E como se justificava a adesão de uma estrela da Universal, com convicções genericamente conservadoras, a um governo nominalmente de esquerda? Crivella deu uma resposta que os integrantes do Republicanos dariam hoje para justificar a parceria com Bolsonaro:
"Espírito público, político, de saber como as coisas caminham, resolver as controvérsias, eu diria sossegar as vaidades e egos, isso eu tenho boa experiência".
O prefeito agora encarcerado, sob a acusação de liderar uma organização criminosa, agarrado ao que a extrema direita produziu de mais abjeto, servia a um governo de esquerda há pouco mais de seis anos.
O CARÁTER DA UNIVERSAL
Aqui é preciso pensar um tanto o pentecostalismo muito particular da Igreja Universal do Reino de Deus. Uma das precursoras no país da chamada "Teologia da Prosperidade" -- uma espécie de "aposte, com uma oferta à igreja, que Deus responderá com abundâncias" --, a denominação comandada por Edir Macedo reflete algumas heterodoxias do próprio líder.
Se, para boa parte do pentecostalismo — e do cristianismo —, o aborto, por exemplo, é uma abominação, não é essa a convicção de Macedo.
Em vídeo desaparecido do Youtube, ele fez uma espécie de palestra.

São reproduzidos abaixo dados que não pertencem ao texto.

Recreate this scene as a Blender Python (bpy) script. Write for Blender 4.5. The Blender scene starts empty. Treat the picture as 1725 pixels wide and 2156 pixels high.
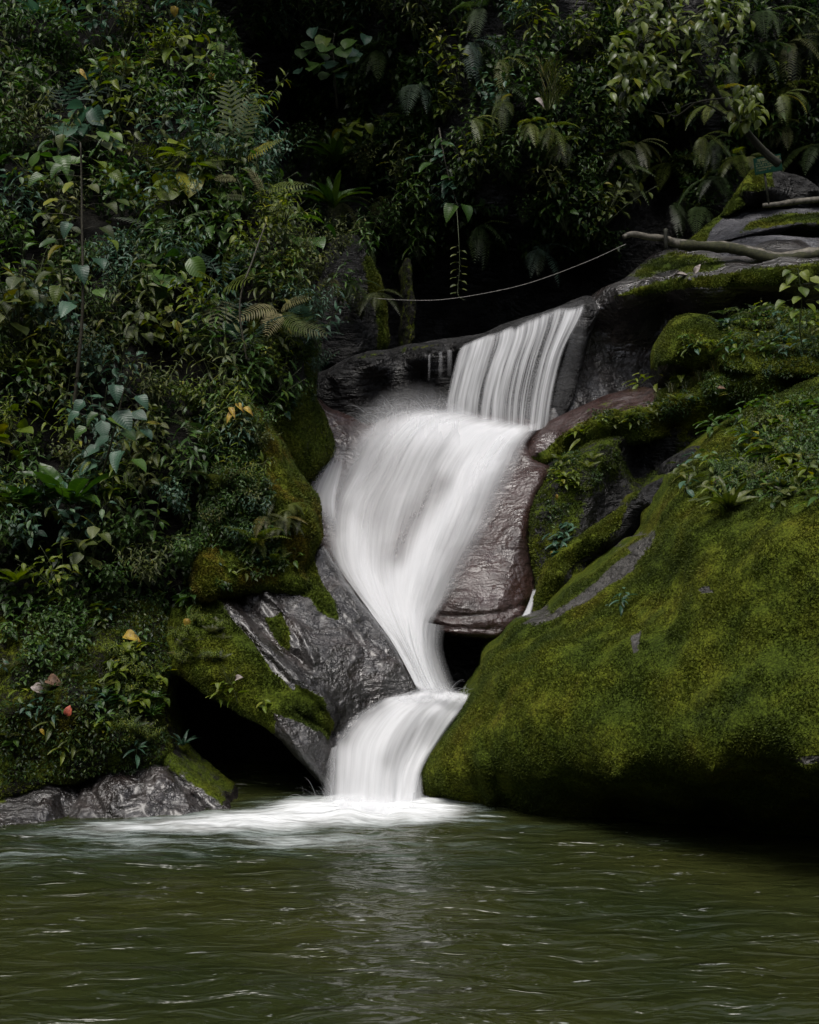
import bpy, math, random
import numpy as np
from mathutils import Vector, Matrix
from mathutils.geometry import delaunay_2d_cdt

random.seed(7)
rng = np.random.default_rng(11)
scene = bpy.context.scene
COL = scene.collection
R = math.radians

# ------------------------------------------------------------------ camera, sky, sun, exposure
H = 2.4
cam_d = bpy.data.cameras.new("camera")
cam = bpy.data.objects.new("camera", cam_d)
COL.objects.link(cam)
cam.location = (0, 0, H)
cam.rotation_euler = (R(90), 0, 0)
cam_d.sensor_fit = 'VERTICAL'
cam_d.angle = 2 * math.atan(1078 / 2668)
cam_d.clip_end = 900
scene.camera = cam

SUN_DIR = Vector((-0.12, -0.40, 0.90)).normalized()
world = bpy.data.worlds.new("World")
scene.world = world
world.use_nodes = True
wn = world.node_tree
bg = wn.nodes["Background"]
sky = wn.nodes.new("ShaderNodeTexSky")
sky.sky_type = 'NISHITA'
sky.sun_disc = False
sky.sun_elevation = math.asin(SUN_DIR.z)
sky.sun_rotation = math.atan2(SUN_DIR.x, SUN_DIR.y)
sky.air_density = 1.0
sky.dust_density = 4.0
sky.ozone_density = 1.0
hs = wn.nodes.new("ShaderNodeHueSaturation")
hs.inputs["Saturation"].default_value = 0.6
wn.links.new(sky.outputs[0], hs.inputs["Color"])
wn.links.new(hs.outputs[0], bg.inputs["Color"])
bg.inputs["Strength"].default_value = 0.10

sun_d = bpy.data.lights.new("sun", 'SUN')
sun_d.energy = 1.4
sun_d.angle = R(25)
sun_d.color = (1.0, 0.97, 0.92)
sun = bpy.data.objects.new("sun", sun_d)
COL.objects.link(sun)
sun.location = (0, 0, 30)
sun.rotation_euler = SUN_DIR.to_track_quat('Z', 'Y').to_euler()

scene.view_settings.view_transform = 'Standard'
scene.view_settings.look = 'None'
scene.view_settings.gamma = 1.0
scene.view_settings.exposure = 0.85
scene.render.engine = 'CYCLES'
scene.cycles.max_bounces = 6
scene.cycles.diffuse_bounces = 3
scene.cycles.glossy_bounces = 3
scene.cycles.transmission_bounces = 4
scene.cycles.transparent_max_bounces = 16
scene.cycles.use_denoising = True
scene.cycles.denoising_prefilter = 'ACCURATE'

# ------------------------------------------------------------------ maths helpers
F, CX, CY = 2668.0, 862.5, 1078.0


def P(u, v, y):
    u, v, y = np.asarray(u, float), np.asarray(v, float), np.asarray(y, float)
    return np.stack([(u - CX) / F * y, y + 0 * u, H - (v - CY) / F * y], -1)


def pool_y(v):
    return H * F / (v - CY)


def _hash(ix, iy, iz, s):
    h = (ix.astype(np.int64) * 374761393 + iy.astype(np.int64) * 668265263 + iz.astype(np.int64) * 2147483647 + s * 974711)
    h = (h ^ (h >> 13)) * 1274126177
    h = h & 0x7fffffff
    h = (h ^ (h >> 15)) * 2246822519
    return ((h & 0xffffff) / float(0xffffff))


def vnoise(p, s=0):
    i = np.floor(p).astype(np.int64)
    f = p - i
    f = f * f * f * (f * (f * 6 - 15) + 10)
    out = 0
    for dx in (0, 1):
        wx = f[:, 0] if dx else 1 - f[:, 0]
        for dy in (0, 1):
            wy = f[:, 1] if dy else 1 - f[:, 1]
            for dz in (0, 1):
                wz = f[:, 2] if dz else 1 - f[:, 2]
                out = out + wx * wy * wz * _hash(i[:, 0] + dx, i[:, 1] + dy, i[:, 2] + dz, s)
    return out * 2 - 1


def fbm(p, octv=4, s=0, gain=0.5):
    a, out, t = 1.0, 0, 0
    for o in range(octv):
        out = out + a * vnoise(p * (2 ** o) + 17.3 * o, s + o)
        t += a
        a *= gain
    return out / t


def smooth(x, a, b):
    t = np.clip((x - a) / (b - a), 0, 1)
    return t * t * (3 - 2 * t)


def seg_dist(q, poly, closed=True):
    poly = np.asarray(poly, float)
    a = poly
    b = np.roll(poly, -1, 0)
    if not closed:
        a, b = a[:-1], b[:-1]
    d = np.full(len(q), 1e9)
    for p0, p1 in zip(a, b):
        e = p1 - p0
        L = max(float(e @ e), 1e-9)
        t = np.clip(((q - p0) @ e) / L, 0, 1)
        dd = q - p0 - t[:, None] * e
        d = np.minimum(d, np.hypot(dd[:, 0], dd[:, 1]))
    return d


def inside(q, poly):
    poly = np.asarray(poly, float)
    c = np.zeros(len(q), bool)
    j = len(poly) - 1
    x, y = q[:, 0], q[:, 1]
    for i in range(len(poly)):
        xi, yi = poly[i]
        xj, yj = poly[j]
        if yi != yj:
            c ^= ((yi > y) != (yj > y)) & (x < (xj - xi) * (y - yi) / (yj - yi) + xi)
        j = i
    return c


def spline(pts, step, closed=False):
    """Catmull-Rom through pts (n,k), resampled about every `step` of the first two columns."""
    p = np.asarray(pts, float)
    n = len(p)
    out = []
    rngi = range(n) if closed else range(n - 1)
    for i in rngi:
        if closed:
            p0, p1, p2, p3 = p[(i - 1) % n], p[i], p[(i + 1) % n], p[(i + 2) % n]
        else:
            p0, p1, p2, p3 = p[max(i - 1, 0)], p[i], p[i + 1], p[min(i + 2, n - 1)]
        m = max(1, int(np.hypot(*(p2 - p1)[:2]) / step))
        t = (np.arange(m) / m)[:, None]
        out.append(0.5 * ((2 * p1) + (-p0 + p2) * t + (2 * p0 - 5 * p1 + 4 * p2 - p3) * t ** 2 + (-p0 + 3 * p1 - 3 * p2 + p3) * t ** 3))
    if not closed:
        out.append(p[-1:])
    return np.concatenate(out)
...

E afirmou:
"Eu pergunto: 'O que é melhor? Um aborto ou uma criança mendigando, vivendo num lixão?' O que é melhor? A Bíblia fala que é melhor a pessoa não ter nascido do que ter nascido e viver o inferno. Eu sou a favor do aborto, sim. E digo isso alto e bom som, com toda a fé do meu coração. E não tenho medo nenhum de pecar. E, se estou pecando, eu cometo este pecado consciente... "Se'... Eu não acredito nisso. É uma questão de inteligência, nem de fé. Lá em Nova York, depois que foi promovida a lei sobre o aborto, a criminalidade diminuiu assustadoramente. Por quê? Porque deixou de nascer criança revoltada, a criminalidade diminuiu".
Macedo dizia estar amparado por um trecho do Eclesiastes (6,3) para defender seu ponto de vista, a saber:
"Se um homem tem cem filhos e vive muitos anos, por mais numerosos que sejam os dias de seus anos, se sua alma não se sacia de felicidade e nem sequer lhe dão uma sepultura, eu digo que um aborto é mais feliz do que ele".
É evidente que nada há aí que justifique o aborto. Ao contrário, a prática é citada como o extremo da fealdade.
O que demonstro é que as heterodoxias políticas do Republicanos/Universal são compatíveis com suas heterodoxias teológicas. O grupo político que já serviu ao petismo — e do qual o petismo se serviu — é aliado circunstancial de Bolsonaro. E nada impede que possa buscar outras alianças, produzindo, no caminho, desastres como Crivella.